▶ **Data excerpt**:
***

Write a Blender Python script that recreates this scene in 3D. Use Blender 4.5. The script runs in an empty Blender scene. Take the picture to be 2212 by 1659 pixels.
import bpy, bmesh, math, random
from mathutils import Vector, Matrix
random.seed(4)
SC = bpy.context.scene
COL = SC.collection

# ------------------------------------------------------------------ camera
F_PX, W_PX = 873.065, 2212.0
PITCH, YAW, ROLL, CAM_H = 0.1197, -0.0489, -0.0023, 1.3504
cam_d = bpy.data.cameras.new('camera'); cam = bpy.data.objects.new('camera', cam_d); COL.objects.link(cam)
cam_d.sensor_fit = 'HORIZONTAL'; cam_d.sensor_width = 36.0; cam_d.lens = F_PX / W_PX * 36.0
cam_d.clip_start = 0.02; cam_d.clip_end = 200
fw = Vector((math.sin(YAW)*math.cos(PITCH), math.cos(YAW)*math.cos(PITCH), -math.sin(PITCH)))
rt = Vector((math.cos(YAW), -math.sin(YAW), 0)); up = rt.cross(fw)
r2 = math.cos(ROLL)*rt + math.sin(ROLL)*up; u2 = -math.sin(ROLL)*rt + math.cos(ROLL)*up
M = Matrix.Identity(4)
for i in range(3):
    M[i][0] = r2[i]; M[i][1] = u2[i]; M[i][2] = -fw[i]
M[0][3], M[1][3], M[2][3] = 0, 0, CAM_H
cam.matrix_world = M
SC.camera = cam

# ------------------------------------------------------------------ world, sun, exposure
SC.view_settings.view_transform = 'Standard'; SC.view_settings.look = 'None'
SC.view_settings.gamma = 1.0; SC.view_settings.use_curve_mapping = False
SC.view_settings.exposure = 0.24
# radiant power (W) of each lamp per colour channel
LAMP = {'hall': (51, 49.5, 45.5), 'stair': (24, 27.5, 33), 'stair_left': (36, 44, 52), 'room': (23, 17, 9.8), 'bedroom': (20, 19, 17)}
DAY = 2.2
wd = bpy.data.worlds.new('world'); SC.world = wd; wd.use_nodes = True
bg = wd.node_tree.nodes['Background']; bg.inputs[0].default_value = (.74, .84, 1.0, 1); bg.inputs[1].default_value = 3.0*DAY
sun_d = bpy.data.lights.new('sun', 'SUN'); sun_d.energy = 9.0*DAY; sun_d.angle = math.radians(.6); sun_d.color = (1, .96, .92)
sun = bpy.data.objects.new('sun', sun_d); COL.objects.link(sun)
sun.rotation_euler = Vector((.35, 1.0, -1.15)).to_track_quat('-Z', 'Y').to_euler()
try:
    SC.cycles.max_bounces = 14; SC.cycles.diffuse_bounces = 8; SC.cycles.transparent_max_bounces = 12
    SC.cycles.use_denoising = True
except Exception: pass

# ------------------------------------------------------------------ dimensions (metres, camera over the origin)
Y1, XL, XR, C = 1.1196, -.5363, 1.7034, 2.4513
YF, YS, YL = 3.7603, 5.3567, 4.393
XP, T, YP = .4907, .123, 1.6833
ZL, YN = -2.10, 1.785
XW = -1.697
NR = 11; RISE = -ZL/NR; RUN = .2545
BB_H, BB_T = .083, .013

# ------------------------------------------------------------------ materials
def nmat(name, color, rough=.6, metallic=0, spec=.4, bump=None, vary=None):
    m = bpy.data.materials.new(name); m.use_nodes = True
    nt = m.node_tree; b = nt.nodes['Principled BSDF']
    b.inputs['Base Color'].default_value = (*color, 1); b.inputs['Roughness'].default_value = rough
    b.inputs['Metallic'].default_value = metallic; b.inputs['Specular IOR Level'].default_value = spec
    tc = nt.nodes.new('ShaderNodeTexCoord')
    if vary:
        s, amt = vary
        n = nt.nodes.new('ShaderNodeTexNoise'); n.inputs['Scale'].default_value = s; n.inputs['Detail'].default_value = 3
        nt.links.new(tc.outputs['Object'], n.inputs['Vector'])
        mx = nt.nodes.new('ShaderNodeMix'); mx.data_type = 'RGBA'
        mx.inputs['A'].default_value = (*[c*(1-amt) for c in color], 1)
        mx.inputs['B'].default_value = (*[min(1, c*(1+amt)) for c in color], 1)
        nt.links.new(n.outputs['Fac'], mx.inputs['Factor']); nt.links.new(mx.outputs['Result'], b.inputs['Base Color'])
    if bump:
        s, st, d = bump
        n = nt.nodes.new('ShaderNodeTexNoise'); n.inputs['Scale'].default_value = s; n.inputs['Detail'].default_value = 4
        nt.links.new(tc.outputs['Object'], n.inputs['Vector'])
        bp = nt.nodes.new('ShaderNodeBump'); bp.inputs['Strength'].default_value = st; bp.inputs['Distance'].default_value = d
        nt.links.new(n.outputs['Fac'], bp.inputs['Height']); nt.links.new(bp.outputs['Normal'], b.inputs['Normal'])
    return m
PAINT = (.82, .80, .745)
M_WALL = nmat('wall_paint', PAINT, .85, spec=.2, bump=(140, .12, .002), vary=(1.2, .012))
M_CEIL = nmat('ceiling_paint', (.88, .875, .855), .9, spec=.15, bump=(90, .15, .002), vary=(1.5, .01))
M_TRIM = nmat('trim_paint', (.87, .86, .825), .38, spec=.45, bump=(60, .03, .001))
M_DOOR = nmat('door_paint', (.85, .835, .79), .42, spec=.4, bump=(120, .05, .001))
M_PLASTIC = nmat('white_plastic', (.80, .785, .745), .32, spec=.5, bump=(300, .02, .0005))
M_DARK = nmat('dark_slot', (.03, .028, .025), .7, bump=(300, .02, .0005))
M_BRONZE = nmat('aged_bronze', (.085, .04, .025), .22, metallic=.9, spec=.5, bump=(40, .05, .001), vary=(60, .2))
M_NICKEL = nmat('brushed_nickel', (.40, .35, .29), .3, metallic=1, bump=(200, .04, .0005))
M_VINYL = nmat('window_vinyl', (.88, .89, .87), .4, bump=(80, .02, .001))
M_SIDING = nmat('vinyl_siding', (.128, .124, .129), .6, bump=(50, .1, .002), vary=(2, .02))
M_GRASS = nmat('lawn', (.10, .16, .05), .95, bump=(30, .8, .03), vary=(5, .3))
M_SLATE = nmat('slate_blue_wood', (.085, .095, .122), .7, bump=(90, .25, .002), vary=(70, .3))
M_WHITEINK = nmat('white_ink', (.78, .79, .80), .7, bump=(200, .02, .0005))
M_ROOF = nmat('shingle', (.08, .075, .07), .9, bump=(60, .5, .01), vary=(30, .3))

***

▶ **Work to be completed**:
Take the lines above from the first through the one containing "COL = SC.collection" and reproduce them exactly; include nothing else.

▶ **Written solution**:
Write a Blender Python script that recreates this scene in 3D. Use Blender 4.5. The script runs in an empty Blender scene. Take the picture to be 2212 by 1659 pixels.
import bpy, bmesh, math, random
from mathutils import Vector, Matrix
random.seed(4)
SC = bpy.context.scene
COL = SC.collection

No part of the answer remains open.